Kirsty Wark tracks down an exotic Easter treat and summons up the spirit of Simone de Beauvoir in W1A
Easter Monday and a pilgrimage, but in the culinary, rather than religious, sense. I was in the foothills of the Tramuntana Mountains in Mallorca with my husband, Alan Clements.
High above us, up a death-defying mountain track that passed for a road, the ancient white walls of Es Verger restaurant glinted in the sunshine.
Es Verger is always worth a hike, even if on the snaking trail where you have to jump out of the way for Mallorcan drivers, sober on the way up and less so on the way down.
It is a sublime, old family restaurant serving melt-in-the mouth shoulder of lamb, probably the sister of the one we passed on the road, cooked with herbs and beer in an ancient wood oven for a very long time.
The good news is that they open 365 days of the year. The bad, for unsuspecting visitors with plastic, is that they only take cash. Imagine smelling the delicious cooking, but no euros? It would be enough to make you throw yourself off the top.
I managed to be in two places at the same time on Monday. I also started the week presenting Start the Week. Normally, it’s a live show, but not on bank holidays. So the guests and I imagined that we were starting the week, but actually we were in a studio the previous Tuesday.
This was quite apt, really, as were discussing Sarah Bakewell’s new and rather zany guide to the existentialists and the idea of “being”: At the Existentialist Café: Freedom, Being and Apricot Cocktails.
I thought we would have felt the presence of Jean-Paul Sartre and Simone de Beauvoir if we’d all worn black woollen turtle-neck sweaters, smoked Gauloises and sipped apricot cocktails during the recording.
But it was a bit warm for wool in the studio, the cigarettes would have set off the smoke alarm, and the BBC licence fee doesn’t run to apricot cocktails.
It was terribly sad to be discussing Zaha Hadid’s unexpected death on Thursday’s Newsnight.
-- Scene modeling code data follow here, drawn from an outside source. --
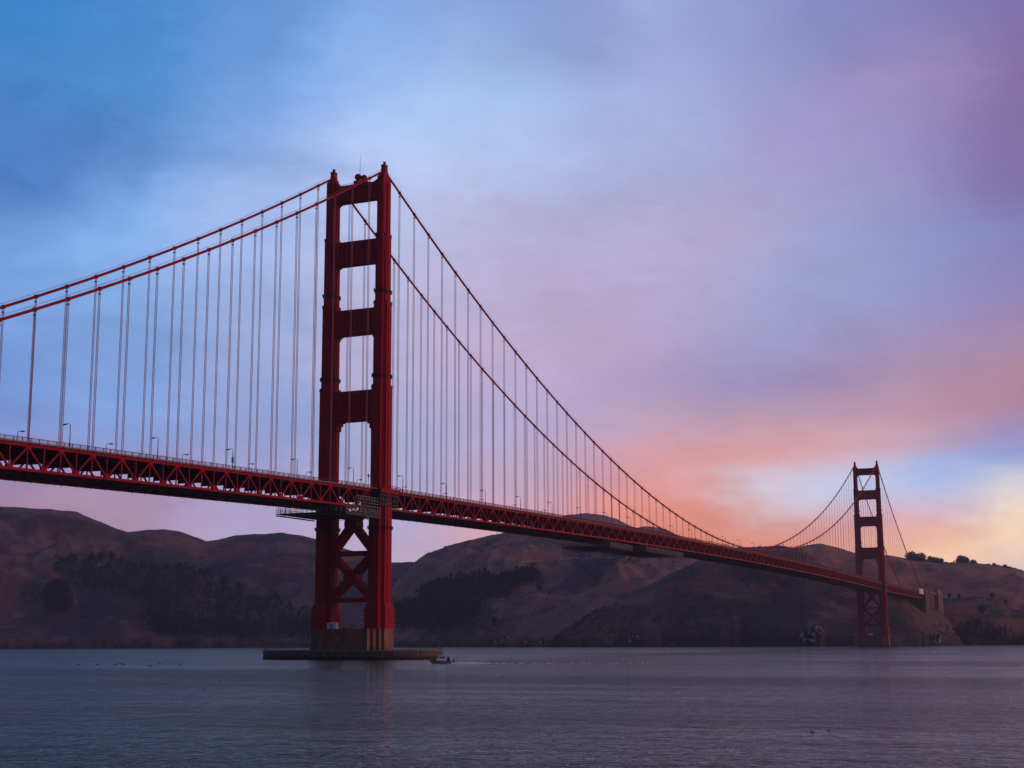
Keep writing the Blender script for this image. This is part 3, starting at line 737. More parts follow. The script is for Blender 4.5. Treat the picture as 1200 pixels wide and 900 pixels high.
# ------------------------------------------------------------------ fender ring, sheds
def stadium(b_, a_, n=40, k=2.6):
    out = []
    for i in range(n):
        t_ = 2*math.pi*i/n; c, s_ = math.cos(t_), math.sin(t_)
        out.append((a_*abs(c)**(2/k)*(1 if c > 0 else -1), b_*abs(s_)**(2/k)*(1 if s_ > 0 else -1)))
    return out
m = MB(); o_, i_ = stadium(42.6, 21.8, 96), stadium(38.6, 18.2, 96); n = len(o_)
m.add([(x, y, -4) for x, y in o_]+[(x, y, 4.1) for x, y in o_]+[(x, y, 4.1) for x, y in i_]+[(x, y, -4) for x, y in i_],
      [(i, (i+1) % n, n+(i+1) % n, n+i) for i in range(n)]+[(n+i, n+(i+1) % n, 2*n+(i+1) % n, 2*n+i) for i in range(n)]+[(2*n+i, 2*n+(i+1) % n, 3*n+(i+1) % n, 3*n+i) for i in range(n)])
fe = m.build('pier_fender', M['fender']); fixnormals(fe)
tag(fe, 'long low concrete fender ring around the near pier', 'fender')
m = MB()
for i in range(0, n, 1):
    x, y = o_[i]; x2, y2 = o_[(i+1) % n]
    m.bar((x*.985, y*.985, 4.1), (x*.985, y*.985, 5.1), .14, .14)
    m.bar((x*.985, y*.985, 5.05), (x2*.985, y2*.985, 5.05), .07, .07)
m.build('guard_rail', M['dark'], fe)
m = MB(); k2 = [(x*1.012, y*1.012) for x, y in o_]
m.add([(x, y, 3.55) for x, y in k2]+[(x, y, 4.104) for x, y in k2]+[(x*.97, y*.97, 4.104) for x, y in o_]+[(x*.99, y*.99, 3.55) for x, y in o_],
      [(i, (i+1) % n, n+(i+1) % n, n+i) for i in range(n)]+[(n+i, n+(i+1) % n, 2*n+(i+1) % n, 2*n+i) for i in range(n)]+[(3*n+i, 3*n+(i+1) % n, (i+1) % n, i) for i in range(n)])
m.build('coping', M['coping'], fe)
def shed(x, y, z, lx, ly, h, label):
    r_ = empty('shed', (x, y, z)); tag(r_, label, 'shed')
    m = MB(); m.box(-lx/2, lx/2, -ly/2, ly/2, 0, h); m.build('wall', M['white'], r_)
    m = MB(); m.add([(-lx/2-.2,-ly/2-.2,h),(lx/2+.2,-ly/2-.2,h),(lx/2+.2,ly/2+.2,h),(-lx/2-.2,ly/2+.2,h),(-lx/2-.2,0,h+.5),(lx/2+.2,0,h+.5)],
                    [(0,3,2,1),(0,1,5,4),(2,3,4,5),(0,4,3),(1,2,5)]); m.build('roof', M['white'], r_)
    m = MB(); m.box(-lx/2-.06, -lx/2-.003, -.5, .5, .05, 2.0); m.build('door', M['scaf'], r_)
p = onplane(404, 737, 0)
shed(-8.2, 5.3, 13.4, 2.4, 4.6, 2.5, 'small white shed on the near pier between the tower legs')
shed(L-8.2, 2.0, 13.4, 2.4, 5.0, 2.4, 'tiny white shed on the pier of the far tower')

# ------------------------------------------------------------------ work platforms below the deck
def work_platform(x0, x1, y0, y1, zf, label, tower_x=None):
    cx = (x0+x1)/2
    r_ = empty('work_platform', (cx, 0, zf)); tag(r_, label, 'scaffold')
    m = MB(); lx = (x1-x0)/2
    m.box(-lx, lx, y0, y1, -.35, 0)
    for yy in np.linspace(y0, y1, 7): m.bar((-lx, yy, -.9), (lx, yy, -.9), .25, .5)
    m.build('floor', M['mesh'], r_)
    m = MB()
    for yy in (y0, y1):
        nx = int((x1-x0)/1.6)
        for i in range(nx+1):
            xx = -lx+2*lx*i/nx; m.bar((xx, yy, -1.1), (xx, yy, 2.2), .13, .13, (0,1,0))
        for zz in (-1.1, .7, 1.4, 2.2): m.bar((-lx, yy, zz), (lx, yy, zz), .13, .13)
    for xx in (-lx, lx):
        for yy in np.linspace(y0, y1, 16): m.bar((xx, yy, -1.1), (xx, yy, 2.2), .13, .13, (1,0,0))
        for zz in (-1.1, .7, 1.4, 2.2): m.bar((xx, y0, zz), (xx, y1, zz), .13, .13)
    m.build('scaffold_rail', M['scaf'], r_)
    m = MB()
    for xx in np.linspace(-lx+1, lx-1, 8):
        for yy in (-12.8, 12.8): m.bar((xx, yy, 0), (xx, yy, ztop(cx+xx)-DEP-zf-.4), .18, .18, (1,0,0))
    m.build('hanger', M['scaf'], r_)
    if tower_x is not None:
        m = MB()  # dark bars and panels added to stand in for shade on the leg below the walkway
        for xx in np.linspace(tower_x[0]-cx, tower_x[1]-cx, 9):
            for yy in (y0, y0+1.6): m.bar((xx, yy, 2.2), (xx, yy, 7.8), .12, .12, (1,0,0))
        for zz in (3.6, 5.0, 6.4, 7.7):
            for yy in (y0, y0+1.6): m.bar((tower_x[0]-cx, yy, zz), (tower_x[1]-cx, yy, zz), .12, .12)
            if zz < 7: m.box(tower_x[0]-cx, tower_x[1]-cx, y0+.1, y0+1.5, zz-.12, zz-.06)
        m.build('scaffold_bay', M['scaf'], r_)
    return r_
work_platform(-38, -6.6, -17.6, 17.0, 62.8, 'grey work platform hung under the deck beside the near tower', (-27, -7))
work_platform(294, 337, -16.2, 15.8, 67.2, 'dark work platform under the main span, closer to the near tower')
work_platform(364, 449, -16.2, 15.8, 68.4, 'dark work platform under the main span, closer to the far tower')

# ------------------------------------------------------------------ street lamps on the bridge
def lamp_proto():
    r_ = empty('street_lamp')
    m = MB(); m.tube([(0,0,0),(0,0,1.2),(0,0,1.25),(0,0,7.0)], [.26,.24,.16,.11], 8); m.build('post', M['lamp'], r_)
    m = MB(); m.tube([(0,0,7.0)]+[(0, 0.9-.9*math.cos(a), 7.0+.85*math.sin(a)) for a in np.linspace(.15, 1.57, 6)]+[(0, 2.1, 7.86)], .09, 6); m.build('arm', M['lamp'], r_)
    m = MB(); m.prism([(.3, 1.6), (.3, 3.0), (-.3, 3.0), (-.3, 1.6)], 7.52, 7.86, [(.22,1.7),(.22,2.8),(-.22,2.8),(-.22,1.7)]); h_ = m.build('lamp_head', M['lamp'], r_)
    m = MB(); m.box(-.2, .2, 1.8, 2.8, 7.44, 7.517); m.build('lens', M['lens'], h_)
    return r_
proto = lamp_proto()
first = True
for side in (-1, 1):
    for k in range(-7, 42):
        x = (-117.5 if side < 0 else -109.9)+45.72*k
        if abs(x) < 6 or abs(x-L) < 6 or x > X_N-10 or x < -330: continue
        r_ = proto if first else copy_tree(proto)
        span = 'left of the near tower' if x < 0 else ('along the main span' if x < L else 'beyond the far tower')
        sd_ = 'nearer' if side < 0 else 'farther'
        r_.location = (x, side*(H+.75), ztop(x)+.95); r_.rotation_euler.z = 0 if side < 0 else math.pi
        lb_ = 'dark street lamp on the %s edge of the deck, %s' % (sd_, span)
        if side < 0 and k == 0: lb_ = 'dark street lamp with a small blue banner on its post'
        tag(r_, lb_, 'street lamp', 'street lamps along the bridge deck'); first = False
        if side < 0 and k == 0: banner_lamp = r_
m = MB(); m.box(-.5, .5, -.18, .18, 2.4, 4.6); m.build('banner', M['blue'], banner_lamp)
# traffic signal masts by the near tower
for x in (-12.5, -10.2):
    r_ = empty('signal_mast', (x, -H-.6, ztop(x)+.95))
    tag(r_, 'short dark signal mast beside the near tower, ' + ('carrying a single lantern' if x < -11 else 'closest to the tower leg'), 'signal', 'signal masts at the near tower')
    m = MB(); m.tube([(0,0,0),(0,0,5.2)], .12, 6); m.build('post', M['lamp'], r_)
    m = MB(); m.box(-.3, .3, -.25, .25, 4.5, 5.9); m.build('lantern', M['lamp'], r_)

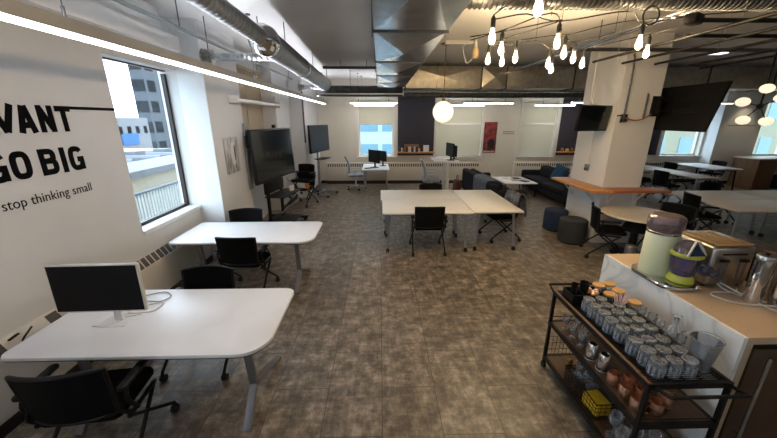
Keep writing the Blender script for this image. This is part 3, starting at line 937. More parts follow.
# dark spiral duct across the top right
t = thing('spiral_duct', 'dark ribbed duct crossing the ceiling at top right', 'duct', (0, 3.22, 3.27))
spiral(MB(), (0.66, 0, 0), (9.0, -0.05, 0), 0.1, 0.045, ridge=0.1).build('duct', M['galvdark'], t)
mb = MB()
for x in (1.2, 3, 5, 7): hanger(mb, x, 0, 0.08, CE-3.27)
mb.build('hanger_rods', M['galvdark'], t)
# silver flat conduit run
t = thing('conduit_run', 'pale conduit running back from the top right over the pillar', 'conduit', (3.0, 0, 3.3))
MB().tube([(0.1, 3.4, 0), (0.0, 8.5, 0)], 0.018, 8).tube([(0.2, 3.4, 0), (0.1, 8.5, 0)], 0.012, 8).build('pipes', M['galv'], t)
MB().cyl((0.06, 5, 0), (0.06, 5, CE-3.3), 0.006).cyl((0.06, 8, 0), (0.06, 8, CE-3.3), 0.006).build('hanger_rods', M['galvdark'], t)
tag(MB().tube([(3.0, 5.62, 3.3), (9.5, 5.62, 3.3)], 0.03, 10).build('ceiling_pipe', M['galvdark']), 'dark pipe crossing the ceiling just in front of the pillar top', 'pipe')
# hung black pipe grid
t = thing('pipe_grid', 'black steel pipe grid hung from the ceiling at upper right', 'pipe grid', (0, 0, 3.0))
for x, y1 in ((2.94, 4.85), (3.42, 4.95), (3.93, 5.0), (4.5, 5.1), (4.93, 5.35)):
    MB().cyl((x, 1.9, 0), (x, y1, 0), 0.016, seg=10).build('long_bar', M['blackmetal'], t)
for y, x0 in ((2.985, 2.54), (3.5, 3.0)):
    MB().cyl((x0, y, 0.03), (5.4, y, 0.03), 0.018, seg=10).build('cross_bar', M['blackmetal'], t)
mb = MB()
for x, y in ((3.0, 2.985), (4.5, 2.985), (3.4, 3.5), (4.9, 3.5), (3.3, 4.9), (4.7, 4.9)):
    hanger(mb, x, y, 0, CE-3.0, 0.003)
mb.build('hanger_wires', M['silver'], t)
mb = MB()
mb.obox((2.6, 3.0, 0.04), (0.16, 0.1, 0.08), (0, 0, 0.5), bevel=0.02); mb.build('coupling', M['blackmetal'], t)

# ------------------------------------------------------------------ lights
def linear_light(label, p0, p1, dh, m, wd=0.07, hh=0.07, group=None):
    p0, p1 = Vector(p0), Vector(p1)
    L = (p1-p0).length
    rz = math.atan2((p1-p0).y, (p1-p0).x)
    t = thing('linear_light', label, 'ceiling light', (p0+p1)/2, rz, group)
    MB().sweep([[Vector((x, y, z)) for y, z in ((-wd/2, 0), (wd/2, 0), (wd/2, hh), (wd/2-0.006, hh), (wd/2-0.006, 0.02), (-wd/2+0.006, 0.02), (-wd/2+0.006, hh), (-wd/2, hh))] for x in (-L/2, L/2)]).build('housing', M['lightbody'], t, smooth=False)
    MB().box(-L/2+0.005, L/2-0.005, -wd/2+0.002, wd/2-0.002, -dh, 0.0, bevel=0.004).build('diffuser', m, t)
    MB().box(-L/2+0.02, L/2-0.02, -wd/2+0.01, wd/2-0.01, hh-0.03, hh-0.026).build('fill_uplight_strip', M['fill_uplight'], t)  # added upward glow, hidden from below, brightens the ceiling
    n = max(2, int(L/2.4)+1)
    for k in range(n):
        x = -L/2+0.25+(L-0.5)*k/(n-1)
        MB().cyl((x, 0, 0.021), (x, 0, CE-p0.z), 0.003, seg=6).cyl((x, 0, 0.0445), (x, 0, hh+0.06), 0.009, seg=8).cyl((x, 0, CE-p0.z-0.015), (x, 0, CE-p0.z), 0.03, seg=12).build('suspension_wire', M['galvdark'], t)
    return t
linear_light('long linear pendant light above the left desks', (-1.7, -1.0, 2.70), (-1.7, 10.7, 2.70), 0.018, M['tube'])
linear_light('linear light over the far left window, nearer of the pair', (-0.9, 10.5, 2.72), (0.52, 10.5, 2.72), 0.015, M['tubefar'], 0.06, 0.05)
linear_light('linear light over the far left window, farther of the pair', (-0.83, 11.2, 2.68), (0.45, 11.2, 2.68), 0.015, M['tubefar'], 0.06, 0.05)
linear_light('linear light left of the red picture, nearer of the pair', (2.6, 10.6, 2.72), (4.12, 10.6, 2.72), 0.015, M['tubefar'], 0.06, 0.05)
linear_light('linear light right of the globe pendant, farther of the pair', (1.98, 11.2, 2.68), (3.42, 11.2, 2.68), 0.015, M['tubefar'], 0.06, 0.05)
linear_light('linear light above the second sofa window, left of the pillar', (5.1, 11.2, 2.68), (6.42, 11.2, 2.68), 0.015, M['tubefar'], 0.06, 0.05)
linear_light('linear light partly hidden by the pillar above the sofas', (5.9, 10.5, 2.73), (7.4, 10.5, 2.73), 0.015, M['tubefar'], 0.06, 0.05)
linear_light('linear light beyond the large hanging television', (9.6, 10.6, 2.72), (11.1, 10.6, 2.72), 0.015, M['tubedim'], 0.06, 0.05)

linear_light('added unseen fill pendant behind the camera on the left', (-0.2, -1.6, 2.70), (2.6, -1.6, 2.70), 0.018, M['tube'])  # added out of view to raise the room's brightness
linear_light('added unseen fill pendant behind the camera on the right', (3.4, -1.6, 2.70), (6.2, -1.6, 2.70), 0.018, M['tube'])  # second added fill lamp, also out of view
linear_light('added unseen fill pendant over the right edge tables', (8.6, 1.5, 2.70), (8.6, 5.0, 2.70), 0.018, M['tubedim'])  # fill lamp added outside the frame to brighten the room

# globe pendant
t = thing('globe_pendant', 'glowing white globe pendant hanging above the middle table', 'pendant light', (1.2, 6.5, 2.38))
MB().sphere((0, 0, 0), 0.195, seg=32, rings=20).build('globe', M['globe'], t)
MB().cyl((0, 0, 0.18), (0, 0, 0.24), 0.035).cyl((0, 0, 0.23), (0, 0, CE-2.40), 0.008, seg=8).build('stem', M['brass'], t)
MB().lathe([(0.09, CE-2.40), (0.1, CE-2.39), (0.1, CE-2.38)], (0, 0, 0), 24).build('canopy', M['brass'], t)
tag(MB().box(1.15, 1.62, 6.25, 6.35, CE-0.06, CE, bevel=0.01).build('junction_box', M['whiteplastic']), 'white junction box on ceiling by the globe pendant stem', 'ceiling box')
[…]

I found her to be utterly charming, though her reputation was fearsome. Julia Peyton-Jones, the outgoing Co-Director of the Serpentine Gallery in London, where Zaha was a long-standing Trustee, talked about her with great affection on the programme.
She told a funny story about offering Zaha her first commission for the Serpentine in 1996– a pop-up shop in a shed so tiny that, when she came to inspect it late in the day (she didn’t like early meetings), Zaha, two of her colleagues and her chauffeur could hardly fit in. The commission didn’t happen, but many other temporary structures for the Serpentine did go ahead. The permanent Serpentine Sackler Building is still the British-Iraqi Dame’s only building in central London.
I find train travel joyous and mostly peaceful, especially for writing, particularly as I’m deep inside my second novel just now.
As I walked to Euston this morning at 7:30am to catch the train home to Glasgow, I stopped outside Honey & Co in Warren Street to marvel at the jewel-like cakes, fresh breads and pastries in the window.
It has to be one of the most enticing sights in London. They were getting ready to serve breakfast and, in the corner of the window, I spied pots of their wonderful home-made marmalade.
However, right now I have another source. Second to the scent of slow-roasted Mallorcan lamb on Easter Monday is the aroma of citrus as Alan slaves over a hot stove, turning oranges and lemons from the garden into saintly St Clements marmalade.
I reckon that if he ever decides to jack in the day job in TV, he might have a second calling.
Kirsty Wark is a journalist, author and broadcaster.